Die Ergebnisse deuten darauf hin, dass die Stellung in der Geburtenfolge tatsächlich Einfluss auf die Persönlichkeit nimmt, wenngleich ihre Prägekraft nur begrenzt ausfällt. Zudem zeigten sich Unterschiede zwischen den Konstellationen der Geburtenfolge. So wiesen Kinder mit älteren Geschwistern den Persönlichkeitszug „Verträglichkeit“ zu geringeren Anteilen auf als Einzelkinder oder Kinder mit einem oder mehreren jüngeren Geschwistern. Auch beim Wesenszug „Offenheit für Erfahrung“ zeigte sich diese Trennlinie: Einzelkinder und Kinder mit mindestens einem jüngeren Geschwisterkind hatten häufiger neue und originelle Ideen und eine lebhafte Fantasie.

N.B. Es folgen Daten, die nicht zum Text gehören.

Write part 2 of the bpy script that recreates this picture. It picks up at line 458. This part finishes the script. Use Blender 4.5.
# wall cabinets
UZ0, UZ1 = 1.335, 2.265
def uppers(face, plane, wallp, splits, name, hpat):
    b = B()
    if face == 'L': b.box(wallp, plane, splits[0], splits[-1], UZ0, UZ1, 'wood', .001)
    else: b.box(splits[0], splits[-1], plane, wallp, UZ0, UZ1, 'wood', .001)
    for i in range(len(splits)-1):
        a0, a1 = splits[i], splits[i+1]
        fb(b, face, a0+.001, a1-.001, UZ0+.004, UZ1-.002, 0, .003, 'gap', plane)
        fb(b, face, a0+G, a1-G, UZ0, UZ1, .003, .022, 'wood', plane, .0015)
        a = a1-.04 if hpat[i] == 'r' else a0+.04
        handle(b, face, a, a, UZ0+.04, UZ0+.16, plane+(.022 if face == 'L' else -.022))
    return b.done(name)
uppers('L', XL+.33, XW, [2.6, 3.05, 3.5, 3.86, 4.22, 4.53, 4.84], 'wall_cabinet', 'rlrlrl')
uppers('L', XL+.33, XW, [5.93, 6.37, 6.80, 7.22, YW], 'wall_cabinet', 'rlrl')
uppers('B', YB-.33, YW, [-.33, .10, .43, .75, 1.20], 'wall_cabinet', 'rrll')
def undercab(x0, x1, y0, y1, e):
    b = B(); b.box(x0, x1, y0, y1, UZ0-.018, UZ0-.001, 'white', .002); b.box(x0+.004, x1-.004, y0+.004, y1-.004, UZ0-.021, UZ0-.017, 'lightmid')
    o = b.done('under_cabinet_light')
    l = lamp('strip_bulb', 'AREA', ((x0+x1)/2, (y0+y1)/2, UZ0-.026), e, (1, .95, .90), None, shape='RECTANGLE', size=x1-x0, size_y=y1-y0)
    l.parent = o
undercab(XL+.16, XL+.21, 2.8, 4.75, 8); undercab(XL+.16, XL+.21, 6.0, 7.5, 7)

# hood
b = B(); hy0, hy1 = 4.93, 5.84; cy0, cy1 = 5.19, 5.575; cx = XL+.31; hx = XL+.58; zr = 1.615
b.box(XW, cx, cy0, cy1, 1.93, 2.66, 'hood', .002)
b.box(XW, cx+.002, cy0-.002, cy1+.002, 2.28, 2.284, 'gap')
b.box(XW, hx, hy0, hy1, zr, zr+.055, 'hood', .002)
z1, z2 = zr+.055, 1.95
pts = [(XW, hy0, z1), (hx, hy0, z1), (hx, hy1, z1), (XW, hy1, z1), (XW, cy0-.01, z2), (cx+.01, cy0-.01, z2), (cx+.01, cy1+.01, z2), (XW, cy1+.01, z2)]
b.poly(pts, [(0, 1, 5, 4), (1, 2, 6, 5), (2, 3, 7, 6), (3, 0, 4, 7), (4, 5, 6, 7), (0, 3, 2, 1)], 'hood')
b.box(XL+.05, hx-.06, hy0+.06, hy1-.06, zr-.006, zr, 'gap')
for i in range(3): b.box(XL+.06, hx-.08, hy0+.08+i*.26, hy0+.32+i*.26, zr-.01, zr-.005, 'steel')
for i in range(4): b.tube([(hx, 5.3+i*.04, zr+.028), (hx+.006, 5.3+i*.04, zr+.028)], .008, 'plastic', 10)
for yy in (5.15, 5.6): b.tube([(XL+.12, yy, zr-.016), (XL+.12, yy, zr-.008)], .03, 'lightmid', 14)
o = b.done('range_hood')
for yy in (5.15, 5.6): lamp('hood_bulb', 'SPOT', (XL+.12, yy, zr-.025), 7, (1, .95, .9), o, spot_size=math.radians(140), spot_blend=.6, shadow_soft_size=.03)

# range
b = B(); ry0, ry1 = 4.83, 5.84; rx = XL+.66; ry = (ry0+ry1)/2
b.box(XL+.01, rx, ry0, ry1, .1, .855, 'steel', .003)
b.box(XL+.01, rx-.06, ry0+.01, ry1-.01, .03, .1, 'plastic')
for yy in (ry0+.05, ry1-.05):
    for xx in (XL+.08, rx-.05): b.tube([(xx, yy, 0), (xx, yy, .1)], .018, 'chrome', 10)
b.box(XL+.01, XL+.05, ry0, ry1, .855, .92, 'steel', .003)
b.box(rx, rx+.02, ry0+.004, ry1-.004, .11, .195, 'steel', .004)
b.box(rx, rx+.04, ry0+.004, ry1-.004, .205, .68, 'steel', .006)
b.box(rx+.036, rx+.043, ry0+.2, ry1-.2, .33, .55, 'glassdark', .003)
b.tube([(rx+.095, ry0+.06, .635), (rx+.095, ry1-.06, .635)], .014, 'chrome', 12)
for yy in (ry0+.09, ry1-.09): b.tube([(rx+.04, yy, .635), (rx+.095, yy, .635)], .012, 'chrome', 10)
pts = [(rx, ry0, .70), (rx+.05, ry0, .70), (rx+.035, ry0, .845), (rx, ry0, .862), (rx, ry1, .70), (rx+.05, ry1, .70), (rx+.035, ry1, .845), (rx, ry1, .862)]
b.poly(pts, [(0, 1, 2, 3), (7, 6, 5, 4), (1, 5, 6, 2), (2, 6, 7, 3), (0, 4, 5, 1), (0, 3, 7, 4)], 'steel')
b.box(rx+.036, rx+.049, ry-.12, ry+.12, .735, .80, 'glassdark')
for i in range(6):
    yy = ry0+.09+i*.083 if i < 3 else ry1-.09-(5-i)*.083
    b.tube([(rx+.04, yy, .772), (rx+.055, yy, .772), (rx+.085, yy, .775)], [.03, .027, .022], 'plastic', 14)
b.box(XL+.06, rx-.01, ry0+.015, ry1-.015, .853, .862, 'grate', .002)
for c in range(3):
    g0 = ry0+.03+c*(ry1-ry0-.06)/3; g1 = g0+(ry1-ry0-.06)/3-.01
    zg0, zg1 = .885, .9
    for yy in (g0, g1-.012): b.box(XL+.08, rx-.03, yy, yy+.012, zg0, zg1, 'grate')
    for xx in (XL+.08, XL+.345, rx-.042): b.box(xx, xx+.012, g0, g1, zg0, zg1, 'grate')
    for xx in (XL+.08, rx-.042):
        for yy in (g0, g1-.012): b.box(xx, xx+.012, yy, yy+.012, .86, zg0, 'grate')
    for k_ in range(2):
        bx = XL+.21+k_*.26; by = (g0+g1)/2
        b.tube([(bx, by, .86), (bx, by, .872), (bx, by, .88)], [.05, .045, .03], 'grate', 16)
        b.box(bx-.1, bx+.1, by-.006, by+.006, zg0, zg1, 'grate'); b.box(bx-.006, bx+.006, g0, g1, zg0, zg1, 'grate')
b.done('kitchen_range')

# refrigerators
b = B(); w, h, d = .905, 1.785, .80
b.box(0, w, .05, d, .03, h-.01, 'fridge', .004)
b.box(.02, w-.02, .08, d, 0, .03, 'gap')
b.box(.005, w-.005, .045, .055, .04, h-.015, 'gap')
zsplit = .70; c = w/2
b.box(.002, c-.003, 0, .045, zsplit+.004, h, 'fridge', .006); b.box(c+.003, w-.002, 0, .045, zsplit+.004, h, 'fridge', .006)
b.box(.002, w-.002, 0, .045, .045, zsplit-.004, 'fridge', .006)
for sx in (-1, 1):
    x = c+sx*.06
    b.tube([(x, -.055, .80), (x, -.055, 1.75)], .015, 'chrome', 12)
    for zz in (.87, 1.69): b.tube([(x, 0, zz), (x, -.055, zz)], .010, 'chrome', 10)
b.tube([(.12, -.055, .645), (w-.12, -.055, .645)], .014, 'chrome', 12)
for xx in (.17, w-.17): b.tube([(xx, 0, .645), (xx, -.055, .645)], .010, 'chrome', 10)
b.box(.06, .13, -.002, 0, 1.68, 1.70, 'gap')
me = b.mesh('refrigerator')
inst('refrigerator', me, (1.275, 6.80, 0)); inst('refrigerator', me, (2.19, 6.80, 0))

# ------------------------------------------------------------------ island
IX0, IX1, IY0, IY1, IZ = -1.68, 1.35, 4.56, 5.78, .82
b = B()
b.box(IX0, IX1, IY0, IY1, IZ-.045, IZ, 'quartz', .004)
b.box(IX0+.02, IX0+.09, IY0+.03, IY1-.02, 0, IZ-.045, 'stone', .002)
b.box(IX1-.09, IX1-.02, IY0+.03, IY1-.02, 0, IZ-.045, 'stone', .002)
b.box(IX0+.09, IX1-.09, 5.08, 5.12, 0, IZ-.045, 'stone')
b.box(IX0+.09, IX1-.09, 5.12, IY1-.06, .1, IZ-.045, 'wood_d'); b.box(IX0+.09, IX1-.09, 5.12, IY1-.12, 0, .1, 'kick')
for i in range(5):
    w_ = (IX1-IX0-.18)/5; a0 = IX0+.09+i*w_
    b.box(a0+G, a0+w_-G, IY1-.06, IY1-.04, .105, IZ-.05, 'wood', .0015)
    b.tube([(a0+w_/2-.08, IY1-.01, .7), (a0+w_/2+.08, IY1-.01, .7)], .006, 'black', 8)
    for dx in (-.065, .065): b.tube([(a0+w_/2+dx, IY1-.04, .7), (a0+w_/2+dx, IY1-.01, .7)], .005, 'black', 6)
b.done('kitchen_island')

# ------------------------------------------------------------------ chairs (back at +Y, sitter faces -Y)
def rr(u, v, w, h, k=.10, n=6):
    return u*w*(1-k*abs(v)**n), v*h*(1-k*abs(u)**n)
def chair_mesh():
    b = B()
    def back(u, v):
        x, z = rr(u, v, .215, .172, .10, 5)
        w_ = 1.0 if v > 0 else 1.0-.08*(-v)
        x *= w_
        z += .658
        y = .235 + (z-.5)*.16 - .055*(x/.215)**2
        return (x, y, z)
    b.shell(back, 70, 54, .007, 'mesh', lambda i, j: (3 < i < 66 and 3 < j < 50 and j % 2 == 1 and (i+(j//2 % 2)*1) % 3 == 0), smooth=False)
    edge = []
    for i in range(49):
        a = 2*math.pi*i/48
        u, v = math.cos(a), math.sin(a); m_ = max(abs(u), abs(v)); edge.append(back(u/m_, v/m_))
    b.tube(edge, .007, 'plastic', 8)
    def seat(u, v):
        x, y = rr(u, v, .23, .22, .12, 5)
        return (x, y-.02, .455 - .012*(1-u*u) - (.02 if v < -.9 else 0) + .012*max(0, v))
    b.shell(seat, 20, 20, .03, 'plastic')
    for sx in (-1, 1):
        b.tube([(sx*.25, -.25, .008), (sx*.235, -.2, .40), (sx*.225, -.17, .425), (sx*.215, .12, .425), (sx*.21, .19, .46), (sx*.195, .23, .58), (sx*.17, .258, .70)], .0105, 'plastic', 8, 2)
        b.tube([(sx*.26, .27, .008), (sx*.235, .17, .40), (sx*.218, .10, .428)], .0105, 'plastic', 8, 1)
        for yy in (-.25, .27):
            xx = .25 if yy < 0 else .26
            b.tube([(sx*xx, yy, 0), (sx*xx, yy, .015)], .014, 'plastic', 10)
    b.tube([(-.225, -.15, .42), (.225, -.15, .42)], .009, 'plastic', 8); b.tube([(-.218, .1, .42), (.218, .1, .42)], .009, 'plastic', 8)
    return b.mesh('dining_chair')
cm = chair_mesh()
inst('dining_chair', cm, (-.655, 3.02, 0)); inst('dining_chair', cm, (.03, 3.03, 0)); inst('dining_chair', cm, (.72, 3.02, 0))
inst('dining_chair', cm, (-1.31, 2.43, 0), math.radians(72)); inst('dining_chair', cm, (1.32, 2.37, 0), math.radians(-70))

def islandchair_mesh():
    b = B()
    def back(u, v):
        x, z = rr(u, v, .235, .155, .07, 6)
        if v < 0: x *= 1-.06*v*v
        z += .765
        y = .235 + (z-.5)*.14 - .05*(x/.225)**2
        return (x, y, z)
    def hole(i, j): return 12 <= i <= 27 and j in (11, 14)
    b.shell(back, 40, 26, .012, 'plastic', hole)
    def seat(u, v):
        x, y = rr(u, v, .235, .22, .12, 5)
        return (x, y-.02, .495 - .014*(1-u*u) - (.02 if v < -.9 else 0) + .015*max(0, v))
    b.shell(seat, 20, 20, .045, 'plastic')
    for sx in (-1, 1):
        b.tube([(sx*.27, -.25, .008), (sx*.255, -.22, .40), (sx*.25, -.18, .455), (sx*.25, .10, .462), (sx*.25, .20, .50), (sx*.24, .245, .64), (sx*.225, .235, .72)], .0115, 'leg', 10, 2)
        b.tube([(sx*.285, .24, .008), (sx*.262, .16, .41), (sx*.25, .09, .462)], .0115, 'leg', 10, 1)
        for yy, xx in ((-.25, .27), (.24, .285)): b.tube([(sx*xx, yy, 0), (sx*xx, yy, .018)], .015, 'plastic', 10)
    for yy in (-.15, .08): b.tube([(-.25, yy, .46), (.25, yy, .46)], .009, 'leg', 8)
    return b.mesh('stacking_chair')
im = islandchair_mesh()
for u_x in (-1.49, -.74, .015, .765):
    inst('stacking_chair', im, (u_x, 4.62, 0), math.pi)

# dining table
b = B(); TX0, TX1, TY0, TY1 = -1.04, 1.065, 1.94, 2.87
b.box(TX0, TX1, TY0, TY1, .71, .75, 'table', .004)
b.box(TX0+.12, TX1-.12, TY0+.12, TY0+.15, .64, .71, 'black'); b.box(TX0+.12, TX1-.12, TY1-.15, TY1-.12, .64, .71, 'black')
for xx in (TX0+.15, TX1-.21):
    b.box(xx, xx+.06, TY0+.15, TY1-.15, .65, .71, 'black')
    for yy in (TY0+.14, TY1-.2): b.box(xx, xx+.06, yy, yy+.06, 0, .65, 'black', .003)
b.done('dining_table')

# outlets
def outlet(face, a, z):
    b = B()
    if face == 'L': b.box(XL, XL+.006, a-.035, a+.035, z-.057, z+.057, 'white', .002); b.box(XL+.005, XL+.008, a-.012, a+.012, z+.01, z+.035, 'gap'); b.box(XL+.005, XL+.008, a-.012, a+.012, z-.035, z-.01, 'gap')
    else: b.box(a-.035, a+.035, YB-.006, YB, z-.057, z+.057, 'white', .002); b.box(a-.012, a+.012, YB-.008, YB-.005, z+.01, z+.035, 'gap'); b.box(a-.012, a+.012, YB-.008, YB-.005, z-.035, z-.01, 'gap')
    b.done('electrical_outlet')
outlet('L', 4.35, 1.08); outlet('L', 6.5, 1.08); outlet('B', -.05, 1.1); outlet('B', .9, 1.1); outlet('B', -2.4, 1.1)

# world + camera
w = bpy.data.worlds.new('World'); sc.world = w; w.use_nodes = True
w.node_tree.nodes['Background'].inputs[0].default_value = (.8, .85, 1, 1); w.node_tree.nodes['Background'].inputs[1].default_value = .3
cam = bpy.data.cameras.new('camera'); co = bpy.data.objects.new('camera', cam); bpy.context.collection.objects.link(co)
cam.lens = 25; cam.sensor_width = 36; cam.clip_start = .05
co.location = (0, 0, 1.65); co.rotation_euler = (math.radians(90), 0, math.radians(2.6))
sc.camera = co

Ganz besonders ragten erneut die Nesthäkchen heraus. Bei der Gewissenhaftigkeit und der Offenheit für Erfahrung verbuchten sie die geringsten Anteile, beim Persönlichkeitsmerkmal Neurotizismus dagegen die höchsten. Sie werden also schneller nervös, können schlechter mit Stress umgehen und machen sich häufiger Sorgen als Kinder aus allen anderen Konstellationen der Geburtenfolge.
Bei den zentralen Zielgrößen der GUS-Studie, nämlich bei Unfällen und Verletzungen im Schulalter sowie beim Gesundheitsverhalten zeigen sich dagegen keine nennenswerten Unterschiede zwischen den verschiedenen Konstellationen. (zab, pm)
• Projektseite zur Längsschnittstudie „Gesundheitsverhalten und Unfallgeschehen im Schulalter“ (GUS)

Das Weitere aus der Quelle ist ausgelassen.